Amongst the conferences, tweets and general rumblings there seem three schools of thought about what to do next. The first is Marxist  as in Groucho revisionism: to rise again we must water down our principles to accommodate where we believe the centre ground of politics to now be. Tone down our ideals in the hope that by such acquiescence we can eventually win back public support for our brand – if not our purpose. The very essence of a hollow victory.

The second is to stick to our guns and stick our heads in the sand, believing that eventually, when World War Three breaks out, the public will come grovelling back to us. To luxuriate in an unwillingness to see we are losing not just elected offices but the fight for our shared future.

But what if there really was a third way? It's not going to be easy, and it requires more than a hashtag or funny t-shirt. It’s about picking ourselves up, dusting ourselves down and starting to renew our call to arms in a way that makes sense for the modern world.

For the avoidance of doubt, if we march tomorrow and then go home satisfied we have made our point then we may as well not have marched at all. But if we march and continue to organise out of the networks we make, well, then that’s worth a Saturday in the cold. After all, we won’t win the battle of ideas, if we don’t battle.

We do have to change the way we work. We do have to have the courage not to live in our echo chambers alone. To go with respect and humility to debate and discuss the future of our communities and of our country.

And we have to come together to show there is a willingness not to ask a few brave souls to do that on their own. Not just at election times, but every day and in every corner of Britain, no matter how difficult it may feel.
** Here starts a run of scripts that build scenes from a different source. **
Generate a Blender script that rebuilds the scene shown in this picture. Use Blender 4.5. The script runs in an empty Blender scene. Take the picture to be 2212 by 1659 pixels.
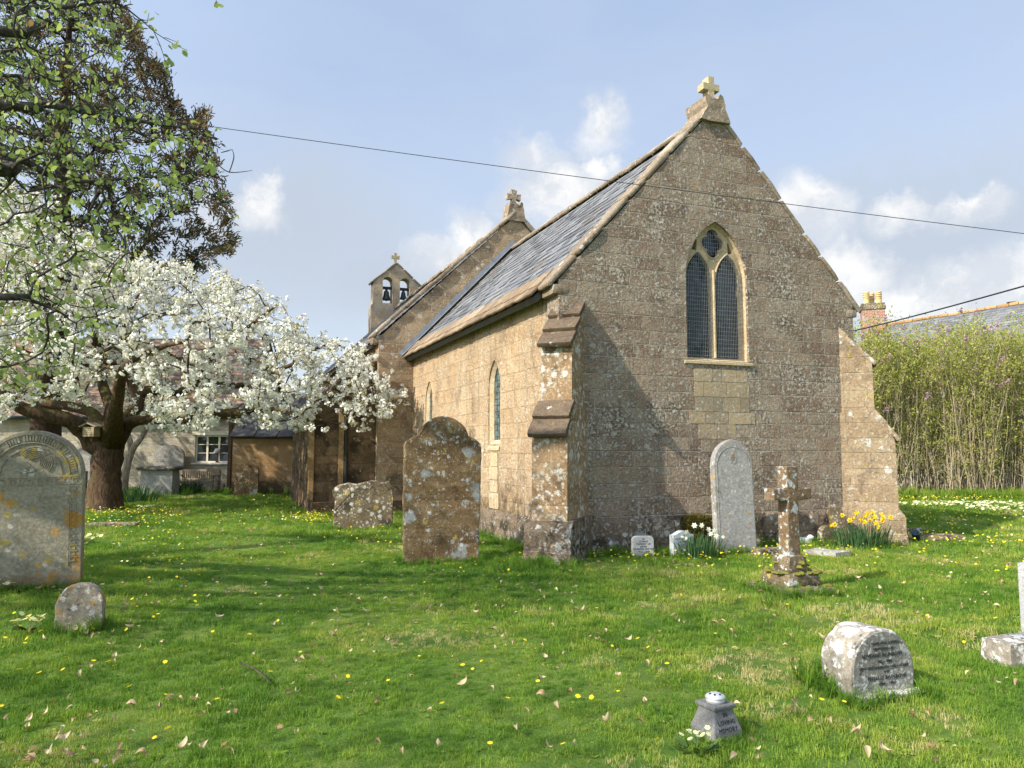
import bpy, bmesh, math, random
import numpy as np
from mathutils import Vector, Matrix, noise, geometry

R = math.radians
random.seed(7); rng = np.random.default_rng(7)
scene = bpy.context.scene
COL = scene.collection

# ------------------------------------------------------------------ camera
PITCH = R(4.95); EYE = 1.55; FPX = 1650.0; CU, CV = 1106.0, 829.5     # photograph measured at 2212 x 1659
cam_d = bpy.data.cameras.new('camera'); cam = bpy.data.objects.new('camera', cam_d); COL.objects.link(cam)
cam.location = (0, 0, EYE); cam.rotation_euler = (R(90) + PITCH, 0, 0)
cam_d.sensor_width = 36.0; cam_d.lens = FPX / 2212.0 * 36.0; cam_d.clip_end = 2000
scene.camera = cam
scene.view_settings.view_transform = 'Standard'; scene.view_settings.look = 'None'
scene.view_settings.exposure = 0.86; scene.view_settings.gamma = 1.0

# ------------------------------------------------------------------ sun and sky
SUN_AZ, SUN_EL = R(214), R(36)
SDIR = Vector((math.cos(SUN_AZ) * math.cos(SUN_EL), math.sin(SUN_AZ) * math.cos(SUN_EL), math.sin(SUN_EL)))
sl = bpy.data.lights.new('sun', 'SUN'); sl.energy = 4.1; sl.angle = R(0.53); sl.color = (1.0, 0.93, 0.80)
so = bpy.data.objects.new('sun', sl); COL.objects.link(so); so.location = (-20, -20, 30)
so.rotation_euler = SDIR.to_track_quat('Z', 'Y').to_euler()


def ray(u, v):
    x = (u - CU) / FPX; z = -(v - CV) / FPX
    return Vector((x, math.cos(PITCH) - math.sin(PITCH) * z, math.sin(PITCH) + math.cos(PITCH) * z))


def at(u, v, y):
    r = ray(u, v); t = y / r.y
    return Vector((r.x * t, y, EYE + r.z * t))


def proj(p):
    z = p[2] - EYE; yc = math.cos(PITCH) * p[1] + math.sin(PITCH) * z; zc = -math.sin(PITCH) * p[1] + math.cos(PITCH) * z
    return (CU + FPX * p[0] / yc, CV - FPX * zc / yc) if yc > 0.05 else (-9999, -9999)


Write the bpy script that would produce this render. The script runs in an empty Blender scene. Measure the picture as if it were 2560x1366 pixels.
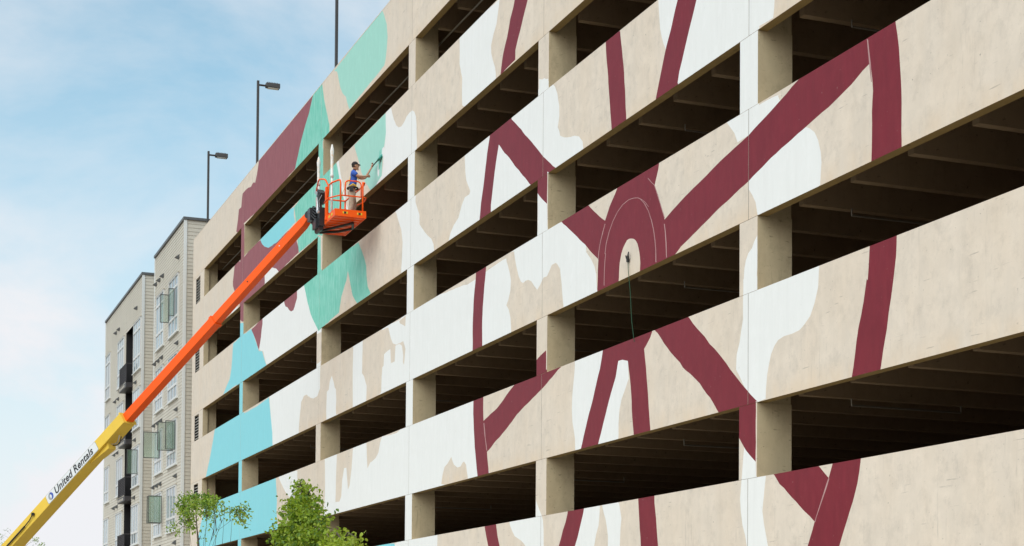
import bpy, bmesh, math, random
from mathutils import Vector, Matrix, noise, geometry
R=math.radians
random.seed(7)
sc=bpy.context.scene; COL=sc.collection

# ------------------------------------------------------------------ camera
cam=bpy.data.cameras.new('camera'); camo=bpy.data.objects.new('camera',cam); COL.objects.link(camo)
cam.sensor_width=36; cam.lens=58.4292; cam.shift_y=0.31536; cam.clip_start=.1; cam.clip_end=4000
camo.matrix_world=Matrix([[0.361725, 0.023499, 0.931989, 0.0], [0.932262, -0.016119, -0.361425, -14.709719], [0.006529, 0.999594, -0.027737, 1.65], [0.0, 0.0, 0.0, 1.0]])
sc.camera=camo
# ------------------------------------------------------------------ world, sun, exposure
SUN_DIR=Vector((.42,-.62,.72)).normalized()
w=bpy.data.worlds.new('World'); sc.world=w; w.use_nodes=True
nt=w.node_tree; N=nt.nodes; LK=nt.links; N.clear()
out=N.new('ShaderNodeOutputWorld'); bg=N.new('ShaderNodeBackground'); sky=N.new('ShaderNodeTexSky')
sky.sky_type='NISHITA'; sky.sun_disc=False
sky.sun_elevation=math.asin(SUN_DIR.z); sky.sun_rotation=math.atan2(SUN_DIR.x,SUN_DIR.y)
sky.air_density=1.0; sky.dust_density=1.2; sky.ozone_density=1.5
tint=N.new('ShaderNodeMix'); tint.data_type='RGBA'; tint.blend_type='MULTIPLY'; tint.inputs[0].default_value=1
LK.new(sky.outputs[0],tint.inputs[6]); tint.inputs[7].default_value=(.43,1.0,.95,1)
tc=N.new('ShaderNodeTexCoord'); mp=N.new('ShaderNodeMapping'); mp.inputs['Scale'].default_value=(1.6,1.6,3.2)
mp.inputs['Location'].default_value=(.1,2.2,1.7)
LK.new(tc.outputs['Generated'],mp.inputs[0])
n1=N.new('ShaderNodeTexNoise'); n1.inputs['Scale'].default_value=2.2; n1.inputs['Detail'].default_value=9; n1.inputs['Roughness'].default_value=.58; n1.inputs['Distortion'].default_value=.35
LK.new(mp.outputs[0],n1.inputs['Vector'])
rp=N.new('ShaderNodeValToRGB'); rp.color_ramp.elements[0].position=.40; rp.color_ramp.elements[1].position=.74
rp.color_ramp.elements[0].color=(.26,.26,.26,1); rp.color_ramp.elements[1].color=(.93,.93,.93,1)
LK.new(n1.outputs['Fac'],rp.inputs[0])
# thicker veil of thin cloud towards the horizon
sep=N.new('ShaderNodeSeparateXYZ'); LK.new(tc.outputs['Generated'],sep.inputs[0])
mr=N.new('ShaderNodeMapRange'); mr.inputs[1].default_value=.02; mr.inputs[2].default_value=.34; mr.inputs[3].default_value=.80; mr.inputs[4].default_value=0
LK.new(sep.outputs['Z'],mr.inputs[0])
ad=N.new('ShaderNodeMath'); ad.operation='ADD'; ad.use_clamp=True; LK.new(rp.outputs[0],ad.inputs[0]); LK.new(mr.outputs[0],ad.inputs[1])
mx=N.new('ShaderNodeMix'); mx.data_type='RGBA'; LK.new(ad.outputs[0],mx.inputs[0]); LK.new(tint.outputs[2],mx.inputs[6])
mx.inputs[7].default_value=(4.7,4.75,4.93,1)
LK.new(mx.outputs[2],bg.inputs[0]); bg.inputs[1].default_value=.1
LK.new(bg.outputs[0],out.inputs[0])
sun=bpy.data.lights.new('sun','SUN'); sun.energy=1.5; sun.angle=R(70); sun.color=(1,.875,.80)
suno=bpy.data.objects.new('sun',sun); COL.objects.link(suno); suno.location=(0,-30,60)
suno.rotation_euler=SUN_DIR.to_track_quat('Z','Y').to_euler()
sc.view_settings.view_transform='Standard'; sc.view_settings.look='None'; sc.view_settings.exposure=0.9
sc.view_settings.gamma=1; sc.view_settings.use_curve_mapping=False
sc.cycles.max_bounces=8; sc.cycles.use_denoising=True

# ------------------------------------------------------------------ materials
def S_(c):  # sRGB 0..255 to linear
    return tuple(((v/255)/12.92 if v/255<=.04045 else ((v/255+.055)/1.055)**2.4) for v in c)+(1,)
class MT:
    def __init__(s,name,color,rough=.7,metal=0,spec=.5):
        s.m=bpy.data.materials.new(name); s.m.use_nodes=True; s.n=s.m.node_tree.nodes; s.l=s.m.node_tree.links
        s.b=s.n['Principled BSDF']; s.b.inputs['Base Color'].default_value=color if len(color)==4 else tuple(color)+(1,)
        s.b.inputs['Roughness'].default_value=rough; s.b.inputs['Metallic'].default_value=metal
        s.b.inputs['Specular IOR Level'].default_value=spec
        s.col=None; s.base=tuple(color)[:3]+(1,)
        s.tc=None
    def coord(s,scale=(1,1,1)):
        if not s.tc: s.tc=s.n.new('ShaderNodeTexCoord')
        m=s.n.new('ShaderNodeMapping'); m.inputs['Scale'].default_value=scale; s.l.new(s.tc.outputs['Object'],m.inputs[0]); return m.outputs[0]
    def noise(s,scale,detail=4,vec=(1,1,1),rough=.55,lo=.3,hi=.7):
        t=s.n.new('ShaderNodeTexNoise'); t.inputs['Scale'].default_value=scale; t.inputs['Detail'].default_value=detail; t.inputs['Roughness'].default_value=rough
        s.l.new(s.coord(vec),t.inputs['Vector'])
        r=s.n.new('ShaderNodeMapRange'); r.inputs[1].default_value=lo; r.inputs[2].default_value=hi; s.l.new(t.outputs['Fac'],r.inputs[0]); return r.outputs[0]
    def blend(s,color,fac,k=1.0):
        m=s.n.new('ShaderNodeMix'); m.data_type='RGBA'
        if k!=1.0:
            q=s.n.new('ShaderNodeMath'); q.operation='MULTIPLY'; q.inputs[1].default_value=k; s.l.new(fac,q.inputs[0]); fac=q.outputs[0]
        s.l.new(fac,m.inputs[0])
        if s.col: s.l.new(s.col,m.inputs[6])
        else: m.inputs[6].default_value=s.base
        m.inputs[7].default_value=tuple(color)[:3]+(1,); s.col=m.outputs[2]; s.l.new(s.col,s.b.inputs['Base Color']); return s
    def mul(s,a,b):
        q=s.n.new('ShaderNodeMath'); q.operation='MULTIPLY'; s.l.new(a,q.inputs[0]); s.l.new(b,q.inputs[1]); return q.outputs[0]
    def bump(s,fac,dist=.004,strength=.5):
        b=s.n.new('ShaderNodeBump'); b.inputs['Distance'].default_value=dist; b.inputs['Strength'].default_value=strength
        s.l.new(fac,b.inputs['Height']); s.l.new(b.outputs[0],s.b.inputs['Normal']); return s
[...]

Saturday is one part of that process of finding others willing not just to walk a mile with a placard, but to put in the hard yards to win the argument again for progressive values and vision. Maybe no one will show up. Maybe not many will keep going. But whilst there are folk with faith in each other, and in that alternative future, they’ll find a friend in me ready to work with them and will them on  and then Mr Banks really should be worried.